### Direction
Please find all lines in the data that hold the string "scene" and copy them.

+++++

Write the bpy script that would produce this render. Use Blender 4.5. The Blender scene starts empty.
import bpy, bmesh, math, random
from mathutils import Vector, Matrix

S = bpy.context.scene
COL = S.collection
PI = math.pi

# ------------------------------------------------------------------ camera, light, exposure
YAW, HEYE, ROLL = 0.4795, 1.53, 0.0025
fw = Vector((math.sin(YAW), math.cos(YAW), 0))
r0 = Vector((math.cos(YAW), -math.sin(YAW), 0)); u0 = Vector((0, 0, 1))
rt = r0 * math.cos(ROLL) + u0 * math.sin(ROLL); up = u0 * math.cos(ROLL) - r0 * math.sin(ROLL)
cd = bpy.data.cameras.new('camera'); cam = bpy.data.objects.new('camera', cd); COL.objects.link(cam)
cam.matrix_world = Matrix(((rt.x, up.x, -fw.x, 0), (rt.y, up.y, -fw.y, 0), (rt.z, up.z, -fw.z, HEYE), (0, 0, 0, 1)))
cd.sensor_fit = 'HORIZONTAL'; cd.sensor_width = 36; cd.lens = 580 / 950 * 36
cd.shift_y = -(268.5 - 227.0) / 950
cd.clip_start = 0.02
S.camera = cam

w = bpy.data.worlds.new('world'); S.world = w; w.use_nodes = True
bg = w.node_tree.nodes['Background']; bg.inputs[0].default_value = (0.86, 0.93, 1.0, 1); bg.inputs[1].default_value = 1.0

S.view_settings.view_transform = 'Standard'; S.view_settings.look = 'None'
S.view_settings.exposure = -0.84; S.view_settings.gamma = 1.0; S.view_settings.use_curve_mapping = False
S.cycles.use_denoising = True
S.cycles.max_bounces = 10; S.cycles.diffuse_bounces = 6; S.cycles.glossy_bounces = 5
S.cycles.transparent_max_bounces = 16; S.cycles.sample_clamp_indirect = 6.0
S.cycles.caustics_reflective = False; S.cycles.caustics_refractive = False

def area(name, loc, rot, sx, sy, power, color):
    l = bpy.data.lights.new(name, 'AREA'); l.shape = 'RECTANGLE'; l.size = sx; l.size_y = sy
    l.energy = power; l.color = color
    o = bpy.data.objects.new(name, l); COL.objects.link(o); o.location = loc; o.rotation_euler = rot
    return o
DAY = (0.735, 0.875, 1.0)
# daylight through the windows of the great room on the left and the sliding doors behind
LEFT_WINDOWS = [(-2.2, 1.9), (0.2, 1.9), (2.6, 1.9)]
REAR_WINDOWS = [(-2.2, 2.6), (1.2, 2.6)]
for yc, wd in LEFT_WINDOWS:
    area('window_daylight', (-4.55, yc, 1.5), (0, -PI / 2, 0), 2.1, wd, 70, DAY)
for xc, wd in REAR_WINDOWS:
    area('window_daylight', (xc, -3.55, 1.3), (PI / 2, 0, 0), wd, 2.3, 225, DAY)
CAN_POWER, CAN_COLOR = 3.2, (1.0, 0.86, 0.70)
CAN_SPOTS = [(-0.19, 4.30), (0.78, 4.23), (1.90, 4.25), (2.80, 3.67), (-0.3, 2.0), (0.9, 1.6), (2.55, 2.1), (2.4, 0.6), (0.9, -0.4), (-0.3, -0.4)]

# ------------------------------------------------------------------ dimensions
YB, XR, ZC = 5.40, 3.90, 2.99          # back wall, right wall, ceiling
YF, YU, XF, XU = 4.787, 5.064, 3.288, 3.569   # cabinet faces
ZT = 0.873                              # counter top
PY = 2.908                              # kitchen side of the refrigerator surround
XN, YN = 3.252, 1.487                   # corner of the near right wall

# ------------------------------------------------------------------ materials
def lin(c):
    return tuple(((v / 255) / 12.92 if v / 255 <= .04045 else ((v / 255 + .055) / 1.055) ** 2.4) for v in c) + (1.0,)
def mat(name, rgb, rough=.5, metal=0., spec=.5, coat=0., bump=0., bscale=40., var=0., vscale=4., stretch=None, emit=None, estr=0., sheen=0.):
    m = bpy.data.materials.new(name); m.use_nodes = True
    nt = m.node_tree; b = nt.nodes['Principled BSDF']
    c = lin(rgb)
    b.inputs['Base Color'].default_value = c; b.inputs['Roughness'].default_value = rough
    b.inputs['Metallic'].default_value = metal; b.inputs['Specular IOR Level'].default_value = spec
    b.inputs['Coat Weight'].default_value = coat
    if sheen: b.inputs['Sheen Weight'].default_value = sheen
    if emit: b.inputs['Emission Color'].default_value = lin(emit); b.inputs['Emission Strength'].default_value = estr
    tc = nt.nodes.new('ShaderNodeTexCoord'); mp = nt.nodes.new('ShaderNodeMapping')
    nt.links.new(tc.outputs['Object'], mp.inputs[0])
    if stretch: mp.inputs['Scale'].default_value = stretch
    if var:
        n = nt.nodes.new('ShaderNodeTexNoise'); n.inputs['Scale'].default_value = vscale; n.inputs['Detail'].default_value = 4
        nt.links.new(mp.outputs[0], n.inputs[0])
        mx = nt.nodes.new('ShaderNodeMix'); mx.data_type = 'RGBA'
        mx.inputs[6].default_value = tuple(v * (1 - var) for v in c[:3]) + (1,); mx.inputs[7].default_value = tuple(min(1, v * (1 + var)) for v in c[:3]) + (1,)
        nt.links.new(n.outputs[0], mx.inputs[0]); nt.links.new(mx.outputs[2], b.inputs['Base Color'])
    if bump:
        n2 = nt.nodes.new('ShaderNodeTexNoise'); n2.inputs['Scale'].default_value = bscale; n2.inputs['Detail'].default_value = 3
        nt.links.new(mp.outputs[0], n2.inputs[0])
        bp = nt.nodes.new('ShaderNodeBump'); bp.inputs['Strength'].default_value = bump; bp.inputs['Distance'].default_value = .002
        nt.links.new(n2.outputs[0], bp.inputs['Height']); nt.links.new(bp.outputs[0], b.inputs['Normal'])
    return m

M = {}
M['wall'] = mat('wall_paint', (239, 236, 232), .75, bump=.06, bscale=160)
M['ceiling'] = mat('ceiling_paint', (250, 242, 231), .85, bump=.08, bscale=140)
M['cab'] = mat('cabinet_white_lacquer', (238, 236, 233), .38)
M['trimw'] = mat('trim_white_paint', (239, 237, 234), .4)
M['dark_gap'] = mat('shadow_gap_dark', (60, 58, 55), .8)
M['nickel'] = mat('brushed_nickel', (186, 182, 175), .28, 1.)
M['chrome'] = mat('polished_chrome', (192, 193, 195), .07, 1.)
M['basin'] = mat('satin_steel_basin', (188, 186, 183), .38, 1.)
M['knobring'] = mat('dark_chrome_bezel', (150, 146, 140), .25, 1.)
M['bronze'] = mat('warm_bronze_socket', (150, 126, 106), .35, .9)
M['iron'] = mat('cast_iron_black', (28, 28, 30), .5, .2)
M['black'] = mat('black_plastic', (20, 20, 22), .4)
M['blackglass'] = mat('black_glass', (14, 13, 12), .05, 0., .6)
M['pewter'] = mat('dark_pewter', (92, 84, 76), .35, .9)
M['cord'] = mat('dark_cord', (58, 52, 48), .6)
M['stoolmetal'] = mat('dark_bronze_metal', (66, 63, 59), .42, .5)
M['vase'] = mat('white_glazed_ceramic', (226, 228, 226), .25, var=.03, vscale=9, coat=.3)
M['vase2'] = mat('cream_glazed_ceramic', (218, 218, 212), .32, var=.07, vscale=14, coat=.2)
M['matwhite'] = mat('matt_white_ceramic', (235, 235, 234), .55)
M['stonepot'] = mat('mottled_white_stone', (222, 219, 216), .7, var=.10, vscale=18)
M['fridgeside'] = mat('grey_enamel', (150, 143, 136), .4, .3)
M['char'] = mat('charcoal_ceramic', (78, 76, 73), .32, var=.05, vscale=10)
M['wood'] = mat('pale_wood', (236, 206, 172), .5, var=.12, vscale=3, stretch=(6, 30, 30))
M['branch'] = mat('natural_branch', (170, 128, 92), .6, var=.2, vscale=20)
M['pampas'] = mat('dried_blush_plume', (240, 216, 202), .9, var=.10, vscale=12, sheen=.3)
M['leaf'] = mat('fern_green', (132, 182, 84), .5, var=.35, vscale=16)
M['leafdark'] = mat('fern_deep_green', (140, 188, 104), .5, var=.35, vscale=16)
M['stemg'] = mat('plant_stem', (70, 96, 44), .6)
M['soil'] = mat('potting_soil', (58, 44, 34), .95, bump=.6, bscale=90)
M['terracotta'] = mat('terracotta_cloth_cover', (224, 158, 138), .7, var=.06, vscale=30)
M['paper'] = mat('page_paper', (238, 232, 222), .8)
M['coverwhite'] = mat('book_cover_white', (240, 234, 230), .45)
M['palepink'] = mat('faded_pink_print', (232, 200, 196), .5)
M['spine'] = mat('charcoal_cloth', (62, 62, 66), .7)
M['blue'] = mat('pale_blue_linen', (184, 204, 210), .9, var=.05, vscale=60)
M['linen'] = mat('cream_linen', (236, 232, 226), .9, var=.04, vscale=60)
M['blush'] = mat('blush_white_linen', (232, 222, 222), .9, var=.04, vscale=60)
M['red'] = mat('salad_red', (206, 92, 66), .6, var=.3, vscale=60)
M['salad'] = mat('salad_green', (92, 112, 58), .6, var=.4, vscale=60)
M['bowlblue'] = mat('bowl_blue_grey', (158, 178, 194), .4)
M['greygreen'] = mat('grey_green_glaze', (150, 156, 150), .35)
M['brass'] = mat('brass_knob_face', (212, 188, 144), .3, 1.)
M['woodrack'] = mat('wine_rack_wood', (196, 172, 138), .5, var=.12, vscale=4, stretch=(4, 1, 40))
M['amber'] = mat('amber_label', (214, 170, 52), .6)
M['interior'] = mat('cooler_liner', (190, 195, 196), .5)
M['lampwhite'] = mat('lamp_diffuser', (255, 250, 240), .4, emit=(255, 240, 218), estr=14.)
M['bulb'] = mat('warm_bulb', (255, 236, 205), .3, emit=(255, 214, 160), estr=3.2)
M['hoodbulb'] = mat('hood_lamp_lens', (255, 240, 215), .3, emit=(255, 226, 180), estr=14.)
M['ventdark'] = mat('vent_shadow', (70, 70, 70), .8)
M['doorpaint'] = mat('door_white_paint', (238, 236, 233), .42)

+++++

### Reply to the exercise
Write the bpy script that would produce this render. Use Blender 4.5. The Blender scene starts empty.
S = bpy.context.scene